Monday, April 30, 2012

Reading response #6

This week I decided to continue reading "The Unbearable Lightness of Being" by Milan Kundera. I don't know how many pages I read because I read this book off and on since it hurts my brain to think about it for too long. There's a couple of ideas Kundera presents that I would like to elaborate on right now. One is the idea that it is easy for someone to take a light thought or action and turn it into a heavy one. He exemplifies this with Beethoven's 19th symphony "Es Muss Sein!" (it must be!). The whole idea behind the symphony is that one side goes "must it be?" and the other goes, "it must be!". Beethoven heard these words spoken by a friend who had to pay rent the next day and he said, "must it be?" and his landlord responded, "it must be!". This was just an everyday conversation that Beethoven took and made heavy by turning it into this huge question of life.. So big he decided to create an entire symphony based on these words. I think that people do this in everyday life as well. If somebody forgets to do something another person asks the other person gets offended and takes the action as something a lot heavier than what it was.
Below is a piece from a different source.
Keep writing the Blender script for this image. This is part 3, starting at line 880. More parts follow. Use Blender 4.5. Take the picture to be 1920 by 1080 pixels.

The person thinks that because they forgot they don't have any respect for what that person says, and don't care about their needs. They take a simple action and read too much into it and give it all this meaning that it doesn't have. Maybe the person that forgot just didn't write it down because they didnt have a pen handy when they were being asked. But people don't think like that, and automatically give everything so much meaning that it doesn't possess.